Q. Can a headlight bulb work and then sometimes not? My car's headlights work and then they quit, at random. I pulled the connection cable off, and it isn't broken. It does have some type of light-brown grease in there. I can put the cable back on and it will work, but then it stops again. What's going on?
A. Light bulbs generally fail electrically open, not shorted. The tungsten filament inside breaks, often in several pieces, and won't conduct electricity.
I've seen little pieces float around and sometimes make a connection, illuminating briefly. But the filament is invariably shorter, lower-resistance and very, very bright, burning out completely within a minute or two. Usually this will blow the fuse, not simply make the bulb go out.
So you've got a loose connection, probably in the socket. That brown goo is grease of some sort, applied at the manufacturing plant to keep moisture out of the connector to prevent corrosion.

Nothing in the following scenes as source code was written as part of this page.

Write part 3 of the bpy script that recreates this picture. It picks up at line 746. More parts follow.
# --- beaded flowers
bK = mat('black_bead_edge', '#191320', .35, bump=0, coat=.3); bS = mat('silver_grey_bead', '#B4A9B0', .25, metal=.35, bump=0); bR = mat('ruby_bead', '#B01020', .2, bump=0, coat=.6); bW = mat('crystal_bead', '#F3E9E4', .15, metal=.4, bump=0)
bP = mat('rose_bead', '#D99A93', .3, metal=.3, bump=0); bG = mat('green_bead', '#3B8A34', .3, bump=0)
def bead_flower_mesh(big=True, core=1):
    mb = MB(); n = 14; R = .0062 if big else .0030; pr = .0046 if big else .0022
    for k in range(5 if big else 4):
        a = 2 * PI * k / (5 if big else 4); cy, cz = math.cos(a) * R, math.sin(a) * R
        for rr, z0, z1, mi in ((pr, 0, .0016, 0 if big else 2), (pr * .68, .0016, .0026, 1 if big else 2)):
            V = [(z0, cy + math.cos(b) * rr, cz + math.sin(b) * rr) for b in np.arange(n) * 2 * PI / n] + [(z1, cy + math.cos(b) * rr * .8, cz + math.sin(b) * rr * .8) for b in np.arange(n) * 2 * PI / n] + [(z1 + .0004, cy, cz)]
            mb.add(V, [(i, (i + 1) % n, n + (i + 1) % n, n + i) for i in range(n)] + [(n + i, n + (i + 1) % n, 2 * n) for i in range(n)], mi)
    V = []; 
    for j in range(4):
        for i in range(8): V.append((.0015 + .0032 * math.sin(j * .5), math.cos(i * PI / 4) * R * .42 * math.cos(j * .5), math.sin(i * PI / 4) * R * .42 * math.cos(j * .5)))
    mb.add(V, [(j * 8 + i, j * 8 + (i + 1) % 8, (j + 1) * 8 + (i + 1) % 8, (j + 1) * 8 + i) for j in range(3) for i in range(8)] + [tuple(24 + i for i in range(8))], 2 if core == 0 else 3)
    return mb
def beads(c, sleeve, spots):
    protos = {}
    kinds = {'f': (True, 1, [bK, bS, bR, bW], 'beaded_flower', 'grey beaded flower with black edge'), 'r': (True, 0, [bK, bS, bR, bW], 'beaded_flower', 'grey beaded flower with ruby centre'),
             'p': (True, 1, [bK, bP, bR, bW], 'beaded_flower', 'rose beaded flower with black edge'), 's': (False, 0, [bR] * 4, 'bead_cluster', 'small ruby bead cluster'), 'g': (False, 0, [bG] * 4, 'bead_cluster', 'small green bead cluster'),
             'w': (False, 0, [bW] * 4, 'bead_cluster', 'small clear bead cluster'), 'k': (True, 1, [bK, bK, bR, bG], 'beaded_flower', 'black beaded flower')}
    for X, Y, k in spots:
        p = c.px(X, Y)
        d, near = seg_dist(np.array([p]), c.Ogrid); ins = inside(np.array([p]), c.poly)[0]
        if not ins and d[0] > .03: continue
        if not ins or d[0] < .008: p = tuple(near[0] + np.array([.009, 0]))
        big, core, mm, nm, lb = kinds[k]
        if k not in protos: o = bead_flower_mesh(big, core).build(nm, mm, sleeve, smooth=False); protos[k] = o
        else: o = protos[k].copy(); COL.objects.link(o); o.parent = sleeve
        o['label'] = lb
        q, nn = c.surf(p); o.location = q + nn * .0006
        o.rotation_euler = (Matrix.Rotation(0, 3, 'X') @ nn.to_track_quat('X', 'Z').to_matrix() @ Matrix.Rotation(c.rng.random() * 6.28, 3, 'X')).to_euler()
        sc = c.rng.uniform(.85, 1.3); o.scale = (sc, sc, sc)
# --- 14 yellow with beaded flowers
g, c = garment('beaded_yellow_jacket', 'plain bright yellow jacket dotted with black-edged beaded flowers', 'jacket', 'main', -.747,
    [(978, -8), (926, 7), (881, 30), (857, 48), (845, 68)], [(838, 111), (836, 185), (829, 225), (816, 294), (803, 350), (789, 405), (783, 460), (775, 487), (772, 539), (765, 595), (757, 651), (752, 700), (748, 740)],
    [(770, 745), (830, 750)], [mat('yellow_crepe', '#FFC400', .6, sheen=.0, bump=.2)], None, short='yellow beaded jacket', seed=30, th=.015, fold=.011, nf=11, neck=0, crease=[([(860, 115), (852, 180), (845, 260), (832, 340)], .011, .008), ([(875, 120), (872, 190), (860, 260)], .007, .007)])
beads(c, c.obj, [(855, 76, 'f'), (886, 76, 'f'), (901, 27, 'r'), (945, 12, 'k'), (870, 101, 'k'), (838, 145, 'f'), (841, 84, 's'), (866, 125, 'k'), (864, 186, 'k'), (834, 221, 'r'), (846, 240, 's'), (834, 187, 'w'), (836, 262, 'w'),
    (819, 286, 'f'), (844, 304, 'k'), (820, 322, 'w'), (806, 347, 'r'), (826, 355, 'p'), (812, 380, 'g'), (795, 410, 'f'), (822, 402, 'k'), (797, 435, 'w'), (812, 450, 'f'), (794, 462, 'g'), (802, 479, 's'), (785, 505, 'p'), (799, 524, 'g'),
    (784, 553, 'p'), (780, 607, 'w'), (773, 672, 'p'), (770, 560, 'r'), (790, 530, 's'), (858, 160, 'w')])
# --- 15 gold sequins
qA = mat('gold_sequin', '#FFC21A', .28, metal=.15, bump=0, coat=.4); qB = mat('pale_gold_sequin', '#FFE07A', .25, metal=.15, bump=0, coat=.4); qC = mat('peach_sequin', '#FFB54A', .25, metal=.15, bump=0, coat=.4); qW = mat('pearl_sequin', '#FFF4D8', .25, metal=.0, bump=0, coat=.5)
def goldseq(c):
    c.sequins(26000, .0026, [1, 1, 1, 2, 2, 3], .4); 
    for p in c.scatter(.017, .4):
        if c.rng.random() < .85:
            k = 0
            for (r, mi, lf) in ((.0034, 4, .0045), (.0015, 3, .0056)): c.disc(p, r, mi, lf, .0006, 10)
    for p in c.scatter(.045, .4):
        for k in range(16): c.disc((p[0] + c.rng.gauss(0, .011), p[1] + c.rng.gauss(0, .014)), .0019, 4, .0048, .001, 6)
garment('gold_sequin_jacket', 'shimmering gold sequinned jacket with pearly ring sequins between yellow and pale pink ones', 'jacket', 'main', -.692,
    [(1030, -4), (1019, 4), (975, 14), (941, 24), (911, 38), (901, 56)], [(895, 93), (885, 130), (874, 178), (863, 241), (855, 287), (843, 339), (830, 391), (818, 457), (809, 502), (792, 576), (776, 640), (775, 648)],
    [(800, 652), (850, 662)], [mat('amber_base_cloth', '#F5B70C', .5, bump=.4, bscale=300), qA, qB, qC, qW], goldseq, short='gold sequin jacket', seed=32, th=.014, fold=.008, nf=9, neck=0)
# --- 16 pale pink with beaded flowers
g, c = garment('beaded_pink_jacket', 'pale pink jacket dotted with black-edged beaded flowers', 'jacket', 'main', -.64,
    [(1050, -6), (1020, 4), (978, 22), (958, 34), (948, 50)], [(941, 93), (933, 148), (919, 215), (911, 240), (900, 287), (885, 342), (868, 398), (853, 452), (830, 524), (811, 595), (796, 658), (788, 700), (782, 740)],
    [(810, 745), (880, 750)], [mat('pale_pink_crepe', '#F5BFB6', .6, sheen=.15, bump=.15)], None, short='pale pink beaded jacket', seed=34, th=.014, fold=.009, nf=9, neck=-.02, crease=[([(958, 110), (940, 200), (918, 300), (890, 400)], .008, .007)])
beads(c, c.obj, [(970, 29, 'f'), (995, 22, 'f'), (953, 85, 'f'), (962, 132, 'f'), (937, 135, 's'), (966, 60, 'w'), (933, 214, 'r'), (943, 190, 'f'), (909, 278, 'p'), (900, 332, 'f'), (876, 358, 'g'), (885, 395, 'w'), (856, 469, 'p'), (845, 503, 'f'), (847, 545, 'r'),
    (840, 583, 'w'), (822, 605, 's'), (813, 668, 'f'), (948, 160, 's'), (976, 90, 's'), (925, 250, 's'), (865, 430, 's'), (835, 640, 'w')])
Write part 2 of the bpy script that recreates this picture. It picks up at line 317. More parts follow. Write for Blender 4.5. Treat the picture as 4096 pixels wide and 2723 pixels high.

Headlamps run hot. I've seen the plastic connectors warp enough to allow metal parts inside to shift, giving a poor connection. Pull the plastic connector free of the back of the bulb, and use a small screwdriver, inserted next to the female spade lug, to depress the tang that holds the connector into the plastic block. Then you can pull it out the back of the plastic block.
Squeeze the metal slightly with a pair of pliers to improve contact, but not so tightly that you can't get the male connector on the bulb to go in, and reassemble the whole mess. While you're at it, dab on a little dielectric grease to keep the water out.